- INPUT RECORDS -
..........
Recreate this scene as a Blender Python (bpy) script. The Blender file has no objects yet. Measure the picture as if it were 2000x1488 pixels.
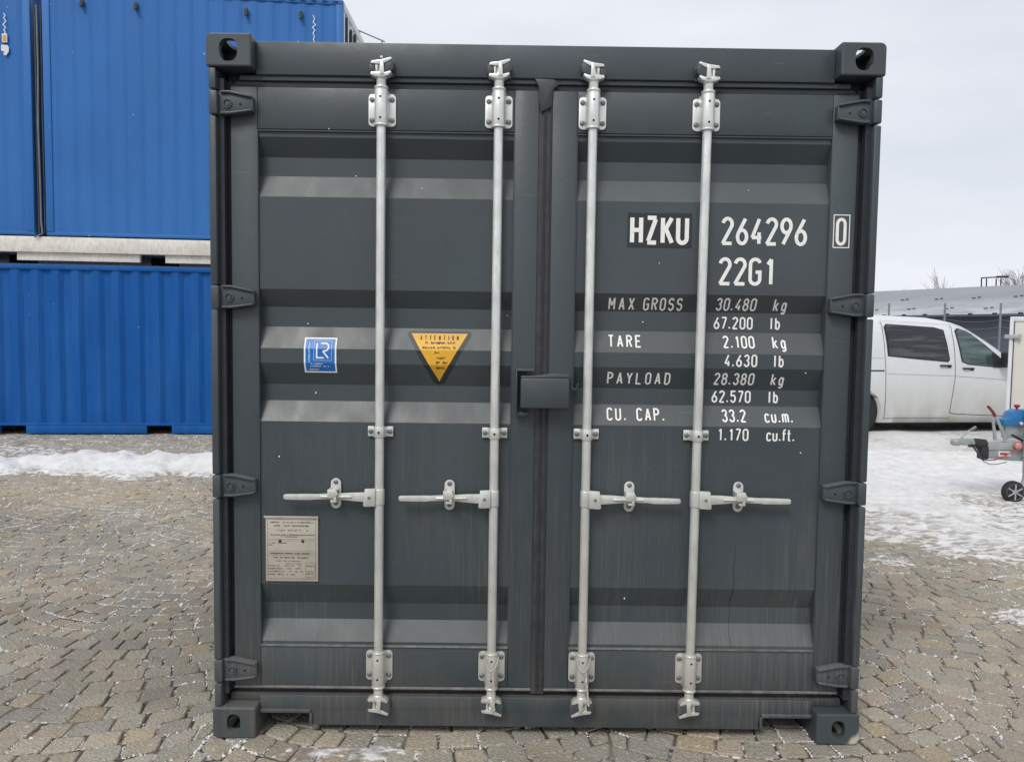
..........
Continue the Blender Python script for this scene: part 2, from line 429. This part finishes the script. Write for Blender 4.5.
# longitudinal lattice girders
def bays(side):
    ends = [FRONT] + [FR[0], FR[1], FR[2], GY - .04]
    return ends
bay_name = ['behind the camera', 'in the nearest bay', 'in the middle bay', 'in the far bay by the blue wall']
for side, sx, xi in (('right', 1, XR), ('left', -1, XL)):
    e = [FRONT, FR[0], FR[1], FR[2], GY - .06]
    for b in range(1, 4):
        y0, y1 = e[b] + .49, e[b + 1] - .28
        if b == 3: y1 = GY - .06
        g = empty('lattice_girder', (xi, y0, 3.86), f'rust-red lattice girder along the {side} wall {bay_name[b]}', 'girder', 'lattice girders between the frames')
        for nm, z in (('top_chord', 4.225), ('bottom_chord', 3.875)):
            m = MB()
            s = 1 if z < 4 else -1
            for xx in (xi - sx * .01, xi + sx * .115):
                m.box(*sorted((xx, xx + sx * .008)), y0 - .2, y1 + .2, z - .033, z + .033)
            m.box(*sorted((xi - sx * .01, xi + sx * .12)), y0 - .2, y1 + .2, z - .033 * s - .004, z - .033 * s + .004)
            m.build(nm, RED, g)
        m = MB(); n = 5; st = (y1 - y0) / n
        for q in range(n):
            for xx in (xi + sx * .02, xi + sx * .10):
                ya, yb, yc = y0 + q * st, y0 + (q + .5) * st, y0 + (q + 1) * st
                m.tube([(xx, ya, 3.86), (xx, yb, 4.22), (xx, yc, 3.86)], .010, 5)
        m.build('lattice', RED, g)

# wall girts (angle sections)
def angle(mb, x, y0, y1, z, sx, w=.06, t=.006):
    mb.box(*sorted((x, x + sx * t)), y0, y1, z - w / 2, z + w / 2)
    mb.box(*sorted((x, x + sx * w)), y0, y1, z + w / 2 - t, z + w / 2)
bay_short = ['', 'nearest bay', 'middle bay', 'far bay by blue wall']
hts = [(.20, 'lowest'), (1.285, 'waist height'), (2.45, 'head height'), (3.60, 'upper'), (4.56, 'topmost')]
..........
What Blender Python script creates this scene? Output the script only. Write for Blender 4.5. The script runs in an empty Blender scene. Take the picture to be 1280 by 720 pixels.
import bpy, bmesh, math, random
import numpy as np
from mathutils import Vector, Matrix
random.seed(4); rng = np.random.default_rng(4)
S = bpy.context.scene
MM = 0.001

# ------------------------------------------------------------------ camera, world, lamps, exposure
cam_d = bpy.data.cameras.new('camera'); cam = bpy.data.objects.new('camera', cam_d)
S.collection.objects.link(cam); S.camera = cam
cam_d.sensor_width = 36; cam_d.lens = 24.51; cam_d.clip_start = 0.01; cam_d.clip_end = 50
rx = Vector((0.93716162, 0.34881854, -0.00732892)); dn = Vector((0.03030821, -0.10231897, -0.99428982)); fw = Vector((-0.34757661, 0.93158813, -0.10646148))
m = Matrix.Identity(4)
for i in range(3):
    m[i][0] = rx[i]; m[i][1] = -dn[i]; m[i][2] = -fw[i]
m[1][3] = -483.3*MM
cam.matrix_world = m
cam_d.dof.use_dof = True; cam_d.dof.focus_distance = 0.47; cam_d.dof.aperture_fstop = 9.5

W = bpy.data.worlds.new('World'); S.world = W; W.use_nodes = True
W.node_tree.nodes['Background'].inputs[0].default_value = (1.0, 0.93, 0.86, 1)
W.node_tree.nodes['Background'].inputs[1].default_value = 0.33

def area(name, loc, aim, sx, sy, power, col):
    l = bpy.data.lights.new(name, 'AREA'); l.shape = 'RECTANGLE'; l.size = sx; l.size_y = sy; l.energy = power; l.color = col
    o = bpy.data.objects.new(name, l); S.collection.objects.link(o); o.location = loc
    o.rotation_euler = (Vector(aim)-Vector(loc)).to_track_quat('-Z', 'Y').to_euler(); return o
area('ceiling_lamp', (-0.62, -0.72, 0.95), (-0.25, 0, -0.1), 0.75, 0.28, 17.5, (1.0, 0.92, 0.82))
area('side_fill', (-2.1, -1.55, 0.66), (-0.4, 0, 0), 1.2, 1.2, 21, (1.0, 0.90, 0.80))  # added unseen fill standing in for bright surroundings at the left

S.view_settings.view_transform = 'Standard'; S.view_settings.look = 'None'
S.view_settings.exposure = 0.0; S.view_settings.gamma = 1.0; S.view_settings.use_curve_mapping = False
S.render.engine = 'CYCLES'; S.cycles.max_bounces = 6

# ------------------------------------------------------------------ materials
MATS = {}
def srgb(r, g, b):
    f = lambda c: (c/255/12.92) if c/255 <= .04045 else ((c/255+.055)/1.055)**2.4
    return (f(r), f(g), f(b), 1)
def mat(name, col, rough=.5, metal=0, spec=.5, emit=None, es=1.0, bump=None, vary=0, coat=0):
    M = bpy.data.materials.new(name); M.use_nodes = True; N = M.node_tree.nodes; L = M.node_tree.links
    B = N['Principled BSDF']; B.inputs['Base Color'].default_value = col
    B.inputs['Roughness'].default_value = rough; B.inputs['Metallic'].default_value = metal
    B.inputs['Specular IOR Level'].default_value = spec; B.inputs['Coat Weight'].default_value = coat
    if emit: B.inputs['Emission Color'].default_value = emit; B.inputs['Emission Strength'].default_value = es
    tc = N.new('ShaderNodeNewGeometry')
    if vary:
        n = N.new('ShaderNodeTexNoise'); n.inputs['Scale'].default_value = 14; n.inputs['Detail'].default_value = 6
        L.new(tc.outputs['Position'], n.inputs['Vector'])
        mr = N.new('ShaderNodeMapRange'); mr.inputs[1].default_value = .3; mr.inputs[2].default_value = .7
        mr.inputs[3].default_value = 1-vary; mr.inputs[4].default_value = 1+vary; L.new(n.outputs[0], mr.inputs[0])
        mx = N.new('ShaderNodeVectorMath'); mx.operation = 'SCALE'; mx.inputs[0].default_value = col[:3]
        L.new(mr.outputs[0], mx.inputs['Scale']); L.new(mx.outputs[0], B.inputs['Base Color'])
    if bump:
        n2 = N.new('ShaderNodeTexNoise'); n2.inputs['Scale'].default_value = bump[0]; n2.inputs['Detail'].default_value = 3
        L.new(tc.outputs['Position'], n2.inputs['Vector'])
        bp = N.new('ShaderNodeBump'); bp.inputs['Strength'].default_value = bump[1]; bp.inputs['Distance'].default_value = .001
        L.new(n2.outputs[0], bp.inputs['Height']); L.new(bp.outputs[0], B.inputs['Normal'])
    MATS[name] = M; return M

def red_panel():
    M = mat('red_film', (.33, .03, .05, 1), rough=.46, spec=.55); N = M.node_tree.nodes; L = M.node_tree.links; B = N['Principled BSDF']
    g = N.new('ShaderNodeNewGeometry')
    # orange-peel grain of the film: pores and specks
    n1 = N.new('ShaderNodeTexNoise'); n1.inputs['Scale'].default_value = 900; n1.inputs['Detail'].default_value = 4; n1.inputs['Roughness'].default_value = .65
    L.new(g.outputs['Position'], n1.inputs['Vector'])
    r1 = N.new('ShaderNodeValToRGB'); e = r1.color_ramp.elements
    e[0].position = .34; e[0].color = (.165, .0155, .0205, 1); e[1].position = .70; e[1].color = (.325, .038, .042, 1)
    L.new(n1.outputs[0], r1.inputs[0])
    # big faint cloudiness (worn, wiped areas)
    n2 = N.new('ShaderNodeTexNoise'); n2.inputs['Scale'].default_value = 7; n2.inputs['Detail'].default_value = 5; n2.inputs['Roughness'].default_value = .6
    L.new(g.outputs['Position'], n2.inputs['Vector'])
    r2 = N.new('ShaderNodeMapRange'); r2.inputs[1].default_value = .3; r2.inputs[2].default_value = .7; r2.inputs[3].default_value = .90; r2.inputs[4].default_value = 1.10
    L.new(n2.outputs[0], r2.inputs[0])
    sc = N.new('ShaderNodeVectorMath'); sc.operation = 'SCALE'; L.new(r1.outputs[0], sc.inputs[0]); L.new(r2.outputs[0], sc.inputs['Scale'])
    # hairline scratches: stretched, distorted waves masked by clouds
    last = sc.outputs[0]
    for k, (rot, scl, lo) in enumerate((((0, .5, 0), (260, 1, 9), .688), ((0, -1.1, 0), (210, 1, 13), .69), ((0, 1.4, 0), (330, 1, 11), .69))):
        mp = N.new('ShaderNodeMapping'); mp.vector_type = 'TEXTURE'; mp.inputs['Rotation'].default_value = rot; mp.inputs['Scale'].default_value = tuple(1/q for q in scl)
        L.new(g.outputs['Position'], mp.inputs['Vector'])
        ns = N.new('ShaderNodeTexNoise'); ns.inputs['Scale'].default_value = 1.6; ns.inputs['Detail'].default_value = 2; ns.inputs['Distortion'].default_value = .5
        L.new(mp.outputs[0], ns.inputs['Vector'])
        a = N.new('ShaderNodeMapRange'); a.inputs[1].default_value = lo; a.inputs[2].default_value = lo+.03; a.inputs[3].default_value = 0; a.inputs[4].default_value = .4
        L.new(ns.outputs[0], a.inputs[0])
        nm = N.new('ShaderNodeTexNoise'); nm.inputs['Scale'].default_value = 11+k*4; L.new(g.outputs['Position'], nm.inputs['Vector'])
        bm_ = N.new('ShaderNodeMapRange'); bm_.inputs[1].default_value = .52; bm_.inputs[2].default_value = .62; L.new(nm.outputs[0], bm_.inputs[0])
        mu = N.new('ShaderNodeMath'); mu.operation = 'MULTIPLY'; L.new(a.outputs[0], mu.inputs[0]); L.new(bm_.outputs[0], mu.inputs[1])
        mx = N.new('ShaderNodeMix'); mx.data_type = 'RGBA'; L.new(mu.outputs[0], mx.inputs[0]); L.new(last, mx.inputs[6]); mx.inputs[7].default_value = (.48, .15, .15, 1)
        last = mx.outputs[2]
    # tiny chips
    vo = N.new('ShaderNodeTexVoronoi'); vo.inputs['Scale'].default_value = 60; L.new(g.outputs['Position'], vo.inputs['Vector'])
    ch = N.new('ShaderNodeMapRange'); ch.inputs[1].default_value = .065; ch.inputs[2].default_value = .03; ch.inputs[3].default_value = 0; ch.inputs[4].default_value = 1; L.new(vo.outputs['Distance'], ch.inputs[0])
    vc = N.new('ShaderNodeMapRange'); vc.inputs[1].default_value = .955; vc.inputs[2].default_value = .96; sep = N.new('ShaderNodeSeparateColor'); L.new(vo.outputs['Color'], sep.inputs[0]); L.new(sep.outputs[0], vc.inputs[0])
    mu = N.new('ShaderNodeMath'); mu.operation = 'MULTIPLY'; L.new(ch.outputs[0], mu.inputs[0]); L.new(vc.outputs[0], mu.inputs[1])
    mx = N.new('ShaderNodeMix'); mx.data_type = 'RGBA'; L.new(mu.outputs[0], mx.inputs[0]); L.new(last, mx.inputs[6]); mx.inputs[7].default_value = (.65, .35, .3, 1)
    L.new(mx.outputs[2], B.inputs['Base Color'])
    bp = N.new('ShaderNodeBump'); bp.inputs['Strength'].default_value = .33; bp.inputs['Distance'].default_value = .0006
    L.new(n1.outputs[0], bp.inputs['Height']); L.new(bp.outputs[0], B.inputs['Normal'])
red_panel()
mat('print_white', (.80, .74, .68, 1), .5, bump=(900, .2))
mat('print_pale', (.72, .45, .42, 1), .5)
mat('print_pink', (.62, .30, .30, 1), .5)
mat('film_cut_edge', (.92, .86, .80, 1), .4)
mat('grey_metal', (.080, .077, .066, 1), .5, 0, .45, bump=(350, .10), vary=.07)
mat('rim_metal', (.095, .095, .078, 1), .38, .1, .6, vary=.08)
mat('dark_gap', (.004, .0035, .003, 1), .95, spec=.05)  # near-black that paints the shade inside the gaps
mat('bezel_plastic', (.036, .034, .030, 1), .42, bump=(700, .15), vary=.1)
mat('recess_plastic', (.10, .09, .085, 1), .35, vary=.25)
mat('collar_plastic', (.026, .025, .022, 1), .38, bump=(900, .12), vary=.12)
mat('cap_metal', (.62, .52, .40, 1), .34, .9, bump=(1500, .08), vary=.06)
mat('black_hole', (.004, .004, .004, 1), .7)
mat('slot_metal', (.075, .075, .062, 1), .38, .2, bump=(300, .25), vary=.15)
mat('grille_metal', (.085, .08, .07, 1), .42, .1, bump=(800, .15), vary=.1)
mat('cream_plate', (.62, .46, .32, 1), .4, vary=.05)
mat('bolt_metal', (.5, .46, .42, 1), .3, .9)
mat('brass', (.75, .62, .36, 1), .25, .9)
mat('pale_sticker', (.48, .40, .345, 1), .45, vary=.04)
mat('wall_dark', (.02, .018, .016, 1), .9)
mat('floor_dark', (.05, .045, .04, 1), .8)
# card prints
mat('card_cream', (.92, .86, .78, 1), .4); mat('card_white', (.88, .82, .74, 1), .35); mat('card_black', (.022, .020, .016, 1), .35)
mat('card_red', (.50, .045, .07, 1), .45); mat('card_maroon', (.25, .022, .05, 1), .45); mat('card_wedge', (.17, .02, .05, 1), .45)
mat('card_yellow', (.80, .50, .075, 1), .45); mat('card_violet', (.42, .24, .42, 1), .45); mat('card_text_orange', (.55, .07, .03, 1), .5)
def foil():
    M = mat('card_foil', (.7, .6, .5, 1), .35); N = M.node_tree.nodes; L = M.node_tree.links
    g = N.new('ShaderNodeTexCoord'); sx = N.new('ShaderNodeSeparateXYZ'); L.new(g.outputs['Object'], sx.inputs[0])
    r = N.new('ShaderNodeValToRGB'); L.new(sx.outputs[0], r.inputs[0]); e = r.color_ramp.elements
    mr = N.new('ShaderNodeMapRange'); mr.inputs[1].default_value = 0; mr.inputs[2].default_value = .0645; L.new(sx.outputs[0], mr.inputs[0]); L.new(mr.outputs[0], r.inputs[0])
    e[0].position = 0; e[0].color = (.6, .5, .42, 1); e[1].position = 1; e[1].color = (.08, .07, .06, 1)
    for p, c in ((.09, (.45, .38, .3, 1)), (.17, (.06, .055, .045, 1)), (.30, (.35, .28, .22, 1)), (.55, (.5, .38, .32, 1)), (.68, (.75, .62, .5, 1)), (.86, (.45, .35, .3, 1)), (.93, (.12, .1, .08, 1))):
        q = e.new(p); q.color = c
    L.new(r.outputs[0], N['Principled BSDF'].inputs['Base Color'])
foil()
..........
- EXERCISE -
Everything from the line that contains "Continue the Blender" to the line that contains "hts = [(.20, 'lowest'), (1.285, 'waist" must be transcribed exactly, both end lines included.

- OUTPUT -
Continue the Blender Python script for this scene: part 2, from line 429. This part finishes the script. Write for Blender 4.5.
# longitudinal lattice girders
def bays(side):
    ends = [FRONT] + [FR[0], FR[1], FR[2], GY - .04]
    return ends
bay_name = ['behind the camera', 'in the nearest bay', 'in the middle bay', 'in the far bay by the blue wall']
for side, sx, xi in (('right', 1, XR), ('left', -1, XL)):
    e = [FRONT, FR[0], FR[1], FR[2], GY - .06]
    for b in range(1, 4):
        y0, y1 = e[b] + .49, e[b + 1] - .28
        if b == 3: y1 = GY - .06
        g = empty('lattice_girder', (xi, y0, 3.86), f'rust-red lattice girder along the {side} wall {bay_name[b]}', 'girder', 'lattice girders between the frames')
        for nm, z in (('top_chord', 4.225), ('bottom_chord', 3.875)):
            m = MB()
            s = 1 if z < 4 else -1
            for xx in (xi - sx * .01, xi + sx * .115):
                m.box(*sorted((xx, xx + sx * .008)), y0 - .2, y1 + .2, z - .033, z + .033)
            m.box(*sorted((xi - sx * .01, xi + sx * .12)), y0 - .2, y1 + .2, z - .033 * s - .004, z - .033 * s + .004)
            m.build(nm, RED, g)
        m = MB(); n = 5; st = (y1 - y0) / n
        for q in range(n):
            for xx in (xi + sx * .02, xi + sx * .10):
                ya, yb, yc = y0 + q * st, y0 + (q + .5) * st, y0 + (q + 1) * st
                m.tube([(xx, ya, 3.86), (xx, yb, 4.22), (xx, yc, 3.86)], .010, 5)
        m.build('lattice', RED, g)

# wall girts (angle sections)
def angle(mb, x, y0, y1, z, sx, w=.06, t=.006):
    mb.box(*sorted((x, x + sx * t)), y0, y1, z - w / 2, z + w / 2)
    mb.box(*sorted((x, x + sx * w)), y0, y1, z + w / 2 - t, z + w / 2)
bay_short = ['', 'nearest bay', 'middle bay', 'far bay by blue wall']
hts = [(.20, 'lowest'), (1.285, 'waist height'), (2.45, 'head height'), (3.60, 'upper'), (4.56, 'topmost')]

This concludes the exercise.